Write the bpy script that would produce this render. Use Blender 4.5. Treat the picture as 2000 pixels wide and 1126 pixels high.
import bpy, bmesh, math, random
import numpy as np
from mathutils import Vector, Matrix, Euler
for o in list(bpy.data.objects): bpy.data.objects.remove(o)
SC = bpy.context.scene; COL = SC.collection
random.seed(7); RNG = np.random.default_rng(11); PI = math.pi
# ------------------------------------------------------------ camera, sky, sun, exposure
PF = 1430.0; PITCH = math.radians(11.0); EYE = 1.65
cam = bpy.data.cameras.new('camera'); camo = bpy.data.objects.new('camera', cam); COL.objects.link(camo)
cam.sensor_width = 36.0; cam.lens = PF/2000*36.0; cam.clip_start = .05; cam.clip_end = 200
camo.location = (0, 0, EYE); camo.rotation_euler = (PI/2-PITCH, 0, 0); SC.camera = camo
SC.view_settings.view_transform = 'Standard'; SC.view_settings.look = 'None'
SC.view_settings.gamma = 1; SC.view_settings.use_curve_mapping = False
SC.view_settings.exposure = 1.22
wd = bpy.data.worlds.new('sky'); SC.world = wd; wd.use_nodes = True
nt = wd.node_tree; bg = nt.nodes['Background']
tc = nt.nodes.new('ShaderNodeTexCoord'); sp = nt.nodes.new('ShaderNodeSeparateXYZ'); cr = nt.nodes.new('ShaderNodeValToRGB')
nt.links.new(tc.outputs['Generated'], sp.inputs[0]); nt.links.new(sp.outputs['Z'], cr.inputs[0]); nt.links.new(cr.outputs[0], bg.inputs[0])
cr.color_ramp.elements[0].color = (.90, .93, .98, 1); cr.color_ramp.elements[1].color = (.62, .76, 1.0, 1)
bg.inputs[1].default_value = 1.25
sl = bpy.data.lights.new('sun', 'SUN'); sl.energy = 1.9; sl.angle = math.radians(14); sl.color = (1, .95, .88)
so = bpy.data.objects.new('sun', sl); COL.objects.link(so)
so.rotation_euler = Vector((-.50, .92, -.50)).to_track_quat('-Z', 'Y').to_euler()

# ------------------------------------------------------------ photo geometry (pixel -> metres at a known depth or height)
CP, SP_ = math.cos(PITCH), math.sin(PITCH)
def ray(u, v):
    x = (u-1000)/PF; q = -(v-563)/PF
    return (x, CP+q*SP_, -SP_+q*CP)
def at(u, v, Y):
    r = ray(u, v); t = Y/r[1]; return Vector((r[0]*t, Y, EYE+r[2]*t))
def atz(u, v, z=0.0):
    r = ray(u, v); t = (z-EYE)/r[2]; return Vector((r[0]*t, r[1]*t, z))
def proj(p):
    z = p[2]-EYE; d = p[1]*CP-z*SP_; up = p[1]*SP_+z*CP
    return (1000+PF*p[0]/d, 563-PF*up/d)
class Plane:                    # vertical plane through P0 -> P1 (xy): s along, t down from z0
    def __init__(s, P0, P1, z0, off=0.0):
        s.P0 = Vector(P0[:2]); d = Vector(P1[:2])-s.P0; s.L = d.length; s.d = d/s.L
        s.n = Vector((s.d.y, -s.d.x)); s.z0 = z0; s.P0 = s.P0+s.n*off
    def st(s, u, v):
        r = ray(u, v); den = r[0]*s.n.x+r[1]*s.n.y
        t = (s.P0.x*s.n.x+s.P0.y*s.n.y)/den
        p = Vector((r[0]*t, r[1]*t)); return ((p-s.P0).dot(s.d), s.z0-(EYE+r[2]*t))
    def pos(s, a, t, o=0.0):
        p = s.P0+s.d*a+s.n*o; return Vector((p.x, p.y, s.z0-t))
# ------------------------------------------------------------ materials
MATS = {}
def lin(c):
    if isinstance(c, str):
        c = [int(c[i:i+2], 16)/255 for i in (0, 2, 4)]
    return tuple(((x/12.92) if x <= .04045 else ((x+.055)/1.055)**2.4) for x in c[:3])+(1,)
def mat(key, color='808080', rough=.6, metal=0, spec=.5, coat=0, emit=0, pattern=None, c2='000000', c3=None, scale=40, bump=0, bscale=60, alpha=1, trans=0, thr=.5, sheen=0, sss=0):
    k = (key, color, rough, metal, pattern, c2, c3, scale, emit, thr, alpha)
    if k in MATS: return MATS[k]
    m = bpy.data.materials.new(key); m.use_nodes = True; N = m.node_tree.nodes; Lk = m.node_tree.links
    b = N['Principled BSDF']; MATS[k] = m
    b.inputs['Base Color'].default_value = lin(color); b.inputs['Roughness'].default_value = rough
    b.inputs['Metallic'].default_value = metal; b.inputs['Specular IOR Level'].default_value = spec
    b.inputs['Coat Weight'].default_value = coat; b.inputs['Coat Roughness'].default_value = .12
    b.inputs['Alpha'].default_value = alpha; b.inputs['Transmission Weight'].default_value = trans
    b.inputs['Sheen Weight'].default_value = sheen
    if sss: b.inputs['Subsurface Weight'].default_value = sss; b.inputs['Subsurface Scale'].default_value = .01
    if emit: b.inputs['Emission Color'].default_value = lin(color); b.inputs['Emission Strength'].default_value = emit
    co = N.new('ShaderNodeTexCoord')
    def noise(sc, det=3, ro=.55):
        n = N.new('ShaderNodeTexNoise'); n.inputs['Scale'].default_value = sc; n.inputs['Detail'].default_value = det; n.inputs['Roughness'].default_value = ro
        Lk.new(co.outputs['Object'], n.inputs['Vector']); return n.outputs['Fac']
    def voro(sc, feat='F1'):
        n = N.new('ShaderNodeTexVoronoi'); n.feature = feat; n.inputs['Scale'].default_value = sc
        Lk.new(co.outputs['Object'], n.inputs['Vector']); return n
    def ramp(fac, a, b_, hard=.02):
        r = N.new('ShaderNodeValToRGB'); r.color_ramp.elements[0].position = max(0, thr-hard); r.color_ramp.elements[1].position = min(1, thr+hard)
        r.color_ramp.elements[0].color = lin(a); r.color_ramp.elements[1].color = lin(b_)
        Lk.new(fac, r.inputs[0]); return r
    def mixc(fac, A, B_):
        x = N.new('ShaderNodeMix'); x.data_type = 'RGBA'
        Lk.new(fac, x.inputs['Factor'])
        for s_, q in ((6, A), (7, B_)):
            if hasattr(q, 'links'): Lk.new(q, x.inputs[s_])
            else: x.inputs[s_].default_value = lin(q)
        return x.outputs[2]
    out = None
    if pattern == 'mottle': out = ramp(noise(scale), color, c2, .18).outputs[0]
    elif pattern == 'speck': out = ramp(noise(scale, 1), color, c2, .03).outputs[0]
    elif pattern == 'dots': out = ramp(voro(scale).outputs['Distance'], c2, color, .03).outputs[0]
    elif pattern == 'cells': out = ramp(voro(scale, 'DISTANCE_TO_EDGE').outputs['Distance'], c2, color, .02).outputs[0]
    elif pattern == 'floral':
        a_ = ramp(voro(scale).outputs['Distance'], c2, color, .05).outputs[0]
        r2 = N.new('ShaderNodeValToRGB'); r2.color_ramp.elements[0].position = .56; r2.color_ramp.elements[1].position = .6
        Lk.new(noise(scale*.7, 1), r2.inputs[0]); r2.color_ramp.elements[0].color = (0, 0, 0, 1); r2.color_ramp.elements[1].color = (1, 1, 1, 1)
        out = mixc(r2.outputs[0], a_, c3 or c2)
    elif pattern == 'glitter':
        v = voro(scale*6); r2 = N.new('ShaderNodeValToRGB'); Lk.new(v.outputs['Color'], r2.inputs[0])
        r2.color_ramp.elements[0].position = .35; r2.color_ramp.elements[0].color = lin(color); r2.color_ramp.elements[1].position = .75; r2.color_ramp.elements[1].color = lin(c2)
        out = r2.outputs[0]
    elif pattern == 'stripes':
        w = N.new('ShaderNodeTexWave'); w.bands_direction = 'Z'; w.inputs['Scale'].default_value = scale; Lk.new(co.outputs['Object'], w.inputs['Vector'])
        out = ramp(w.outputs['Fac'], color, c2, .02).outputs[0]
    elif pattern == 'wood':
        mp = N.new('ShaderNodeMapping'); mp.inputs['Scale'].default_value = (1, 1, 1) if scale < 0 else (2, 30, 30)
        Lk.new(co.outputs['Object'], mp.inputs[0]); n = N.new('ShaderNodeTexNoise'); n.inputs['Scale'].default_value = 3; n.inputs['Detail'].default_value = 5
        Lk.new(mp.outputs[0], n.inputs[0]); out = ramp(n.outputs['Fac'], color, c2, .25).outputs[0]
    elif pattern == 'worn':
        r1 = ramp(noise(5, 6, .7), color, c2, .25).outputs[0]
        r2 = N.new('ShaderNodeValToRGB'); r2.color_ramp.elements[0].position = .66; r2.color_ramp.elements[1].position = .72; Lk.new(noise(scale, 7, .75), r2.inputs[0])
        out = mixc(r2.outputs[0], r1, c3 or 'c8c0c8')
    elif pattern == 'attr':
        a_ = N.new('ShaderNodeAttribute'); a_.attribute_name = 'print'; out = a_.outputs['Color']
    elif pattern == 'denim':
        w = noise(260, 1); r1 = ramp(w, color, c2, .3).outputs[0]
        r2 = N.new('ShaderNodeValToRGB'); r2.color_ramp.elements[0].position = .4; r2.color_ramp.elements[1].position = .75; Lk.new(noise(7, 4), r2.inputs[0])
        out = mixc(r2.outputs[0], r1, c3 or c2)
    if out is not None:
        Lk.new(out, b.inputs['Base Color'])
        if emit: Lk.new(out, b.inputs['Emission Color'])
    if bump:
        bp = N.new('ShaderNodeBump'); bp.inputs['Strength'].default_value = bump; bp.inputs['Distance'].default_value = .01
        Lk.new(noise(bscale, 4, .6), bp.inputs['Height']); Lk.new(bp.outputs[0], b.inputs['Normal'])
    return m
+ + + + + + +
# [Objective]
Reproduce verbatim only this range: the first line of the material through the line that contains "Vector((-.50, .92, -.50)).to_track_quat('-Z', 'Y').to_euler()", inclusive.

# [Task response]
Write the bpy script that would produce this render. Use Blender 4.5. Treat the picture as 2000 pixels wide and 1126 pixels high.
import bpy, bmesh, math, random
import numpy as np
from mathutils import Vector, Matrix, Euler
for o in list(bpy.data.objects): bpy.data.objects.remove(o)
SC = bpy.context.scene; COL = SC.collection
random.seed(7); RNG = np.random.default_rng(11); PI = math.pi
# ------------------------------------------------------------ camera, sky, sun, exposure
PF = 1430.0; PITCH = math.radians(11.0); EYE = 1.65
cam = bpy.data.cameras.new('camera'); camo = bpy.data.objects.new('camera', cam); COL.objects.link(camo)
cam.sensor_width = 36.0; cam.lens = PF/2000*36.0; cam.clip_start = .05; cam.clip_end = 200
camo.location = (0, 0, EYE); camo.rotation_euler = (PI/2-PITCH, 0, 0); SC.camera = camo
SC.view_settings.view_transform = 'Standard'; SC.view_settings.look = 'None'
SC.view_settings.gamma = 1; SC.view_settings.use_curve_mapping = False
SC.view_settings.exposure = 1.22
wd = bpy.data.worlds.new('sky'); SC.world = wd; wd.use_nodes = True
nt = wd.node_tree; bg = nt.nodes['Background']
tc = nt.nodes.new('ShaderNodeTexCoord'); sp = nt.nodes.new('ShaderNodeSeparateXYZ'); cr = nt.nodes.new('ShaderNodeValToRGB')
nt.links.new(tc.outputs['Generated'], sp.inputs[0]); nt.links.new(sp.outputs['Z'], cr.inputs[0]); nt.links.new(cr.outputs[0], bg.inputs[0])
cr.color_ramp.elements[0].color = (.90, .93, .98, 1); cr.color_ramp.elements[1].color = (.62, .76, 1.0, 1)
bg.inputs[1].default_value = 1.25
sl = bpy.data.lights.new('sun', 'SUN'); sl.energy = 1.9; sl.angle = math.radians(14); sl.color = (1, .95, .88)
so = bpy.data.objects.new('sun', sl); COL.objects.link(so)
so.rotation_euler = Vector((-.50, .92, -.50)).to_track_quat('-Z', 'Y').to_euler()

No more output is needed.